Optimizing the Path Towards Plastic-Free Oceans


10/17/24 | 4:15pm | E51-149


Jean Pauphilet

Jean Pauphilet

Assistant Professor, Management Science and Operations
London Business School


Abstract: Millions of tons of plastic are poured in the seas every year, damaging entire ecosystems from the coastlines up to the open waters. We partner with a non-profit organization and use optimization to help clean up oceans from plastic faster. Specifically, we optimize the route of their plastic collection system in the ocean to maximize the quantity of plastic collected over time. We formulate the problem as a longest path problem in a well-structured graph. However, since collection directly impacts future plastic density, the corresponding edge lengths are non-linear polynomials. After analyzing the structural properties of the edge lengths, we propose a search-and-bound method, which leverages a relaxation of the problem solvable via dynamic programming and clustering, to efficiently find high-quality solutions (within 6%-optimal in practice), and develop a tailored branch-and-bound strategy to solve it to provable optimality.

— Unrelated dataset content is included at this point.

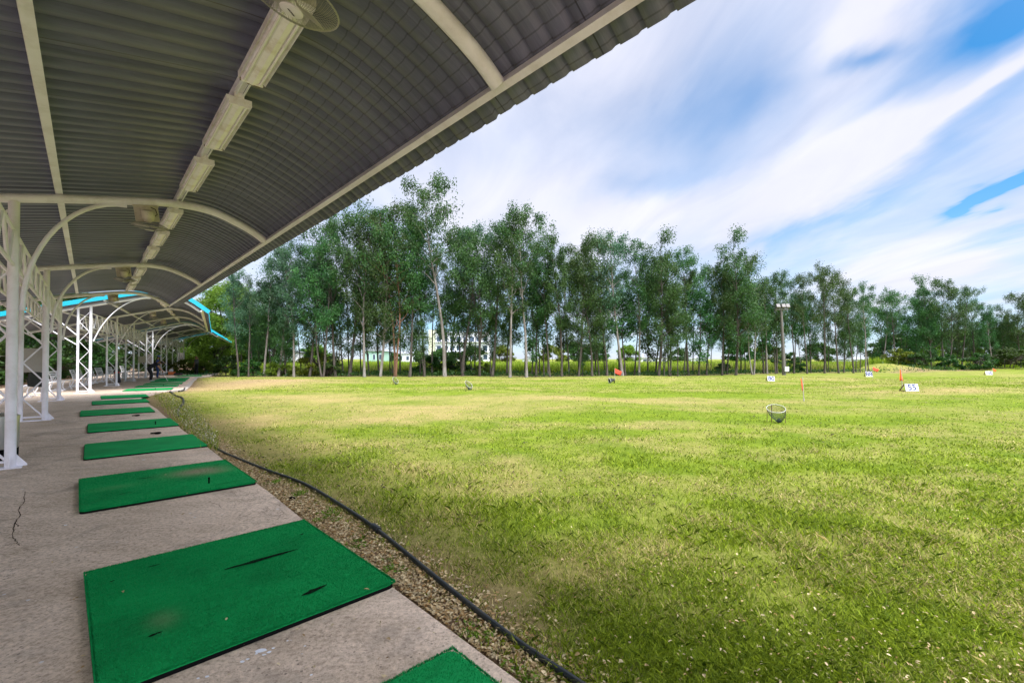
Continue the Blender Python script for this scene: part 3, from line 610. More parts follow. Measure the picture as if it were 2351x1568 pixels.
def shelter(name, label, L, us, prof_pts, roof_u, wm, s_p, post_h, truss_h=(2.70, 3.17), extra=0.36, purl=(0.44, 1.78), fascia_near=False, brace_top=1.15, brace_h=2.1, end_s=None, rear=True, nx=None, skip=(), bmix=0.0, pr=(.056, .045, .0165)):
    root = empty(name, L(0, us[0]), label=label, cat='shelter')
    root.matrix_world
    def P(mb, nm, m, smooth=True, **kw):
        o = mb.build(nm, m, None, smooth, **kw); o.parent = root; o.matrix_parent_inverse = Matrix.Translation(-root.location); return o
    prof = smooth_profile(prof_pts, 5); sheet = offset(prof, 0.135, extra)
    # roof: grey underside sheet and painted upper sheet, one part each
    under = link('roof_underside', roof_mesh(L, sheet, *roof_u), M['roofunder'], root); under.matrix_parent_inverse = Matrix.Translation(-root.location)
    top = link('roof_top', roof_mesh(L, sheet, *roof_u, z=0.004), M['cyan'], root, label='cyan painted roof covering'); top.matrix_parent_inverse = Matrix.Translation(-root.location)
    if fascia_near:
        for ue, sg in ((roof_u[0], -1), (roof_u[1], 1)):
            fb = MB(); lo = offset(prof, 0.10, extra); hi = offset(prof, 0.10 + fascia_near, extra)
            n = len(lo); vs = [L(p.x, ue + sg * 0.03, p.y) for p in lo] + [L(p.x, ue + sg * 0.03, p.y) for p in hi] + [L(p.x, ue + sg * 0.055, p.y) for p in lo] + [L(p.x, ue + sg * 0.055, p.y) for p in hi]
            fs = []
            for i in range(n - 1):
                fs += [(i, i + 1, n + i + 1, n + i), (2 * n + i, 3 * n + i, 3 * n + i + 1, 2 * n + i + 1), (i, 2 * n + i, 2 * n + i + 1, i + 1), (n + i, n + i + 1, 3 * n + i + 1, 3 * n + i)]
            fs += [(0, n, 3 * n, 2 * n), (n - 1, 3 * n - 1, 4 * n - 1, 2 * n - 1)]
            fb.add(vs, fs); P(fb, 'end_flashing', M['cyan'], False)
    gap = 0.40
    for u in us:
        if u in skip: continue
        ab = MB(); ab.tube([L(p.x, u, p.y) for p in prof], 0.062, 14); P(ab, 'arch_beam', wm)
        h0 = h_at(prof, 0) - 0.05
        a = MB(); a.tube([L(0, u, 0.012), L(0, u, h0)], pr[0], 18); P(a, 'post', wm)
        h1 = h_at(prof, -gap) - 0.05
        a = MB(); a.tube([L(-gap, u, 0.012), L(-gap, u, h1)], pr[1], 16); P(a, 'post', wm)
        z = MB(); h = 0.12; side = 0; xs = (-.05, -gap + .04)
        z.tube([L(-gap + .04, u, 0.09), L(-.05, u, 0.09)], 0.017, 8)
        while h < 3.1:
            z.tube([L(xs[side], u, h), L(xs[1 - side], u, h + .40)], pr[2], 8)
            h += 0.415; side = 1 - side
        P(z, 'lacing', wm)
        g = MB(); g.box(L(-gap / 2, u, 0.010), (gap + .22, 0.15, 0.018), Matrix.Rotation(L.a, 3, 'Z'))
        for (sx, sy, dx, dy) in ((.056, 0, .10, 0), (0, .056, 0, .07), (0, -.056, 0, -.07)):
            p0, p1 = L(sx, u + sy, 0.02), L(sx + dx, u + sy + dy, 0.02); t = Vector((0, 0, .16)); d = (p1 - p0).normalized(); w = Vector((-d.y, d.x, 0)) * 0.005
            vs = [p0 - w, p1 - w, p1 - w + Vector((0, 0, .02)), p0 - w + t, p0 + w, p1 + w, p1 + w + Vector((0, 0, .02)), p0 + w + t]
            g.add(vs, [(0, 1, 2, 3), (7, 6, 5, 4), (0, 4, 5, 1), (1, 5, 6, 2), (2, 6, 7, 3), (3, 7, 4, 0)])
        P(g, 'base_plate', wm, False)
        # curved front brace: rises from the post, bends over to meet the beam
        b = MB(); pts = []; bt = brace_top; H1 = h_at(prof, bt) - 0.075; H0 = brace_h
        for k in range(15):
            th = pi / 2 * k / 14; pts.append(L(0.088 + (bt - 0.088) * ((1 - bmix) * (1 - cos(th)) + bmix * k / 14), u, H0 + (H1 - H0) * sin(th)))
        b.tube(pts, 0.03 if bmix == 0 else .022, 10); P(b, 'brace', wm)
        if rear:
            for (sa, ha, sb) in ((-gap - .04, 2.05, -1.9), (-gap - .04, 2.45, -1.25)):
                b = MB(); b.tube([L(sa, u, ha), L(sb, u, h_at(prof, sb) - .06)], 0.022, 8); P(b, 'rear_strut', wm)
    # trusses between the frames
    per = 1.08
    for s0 in ((0.0, -gap) if rear else (0.0,)):
        for ua, ub in zip(us[:-1], us[1:]):
            tr = MB(); r0 = 0.05; off = 0.0
            lo, hi = truss_h if s0 == 0 else (truss_h[0] - .05, truss_h[1] - .05)
            for h in (lo, hi): tr.tube([L(s0, ua + r0, h), L(s0, ub - r0, h)], 0.024, 8)
            nn = max(2, round((ub - ua) / per * 2)); st = (ub - ua - 2 * r0) / nn
            for k in range(nn):
                a_, b_ = (hi, lo) if k % 2 == 0 else (lo, hi)
                tr.tube([L(s0, ua + r0 + st * (k + .12), a_), L(s0, ua + r0 + st * (k + .88), b_)], 0.021, 8)
            P(tr, 'truss', wm)
    for s0 in list(purl) + ([-1.1, -2.3] if rear else []):
        i = min(range(len(prof)), key=lambda k: abs(prof[k].x - s0)); t = (prof[min(i + 1, len(prof) - 1)] - prof[i - 1]).normalized()
        nrm = L.v * (-t.y) + Vector((0, 0, t.x)); h = h_at(prof, s0)
        pb = MB(); c = L(s0, 0, h) + nrm * 0.097
        pb.bar(c + L.u * roof_u[0], c + L.u * (roof_u[1] - .02), 0.075, 0.065, up=nrm); P(pb, 'purlin', wm, False)
    e = prof[-1]; t = (prof[-1] - prof[-2]).normalized(); nrm = L.v * (-t.y) + Vector((0, 0, t.x))
    pb = MB(); c = L(e.x, 0, e.y) + nrm * 0.06 + (L.v * t.x + Vector((0, 0, t.y))) * 0.03
    pb.bar(c + L.u * roof_u[0], c + L.u * (roof_u[1] - .02), 0.055, 0.13, up=nrm); P(pb, 'eave_beam', wm, False)
    return root, prof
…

On one-year of ocean data, our optimization-based routing approach increases the quantity of plastic collected by over 60% compared with their current routing strategy, hence speeding up the progress towards plastic-free oceans.

Bio: Jean is an assistant professor of Management Science and Operations at London Business School. His research sits at the intersection of discrete optimization, robust optimization, and machine learning, with applications to healthcare and sustainable operations. His work has been recognized by multiple awards, including the 2020 INFORMS George E. Nicholson and the 2021 INFORMS Pierskalla awards.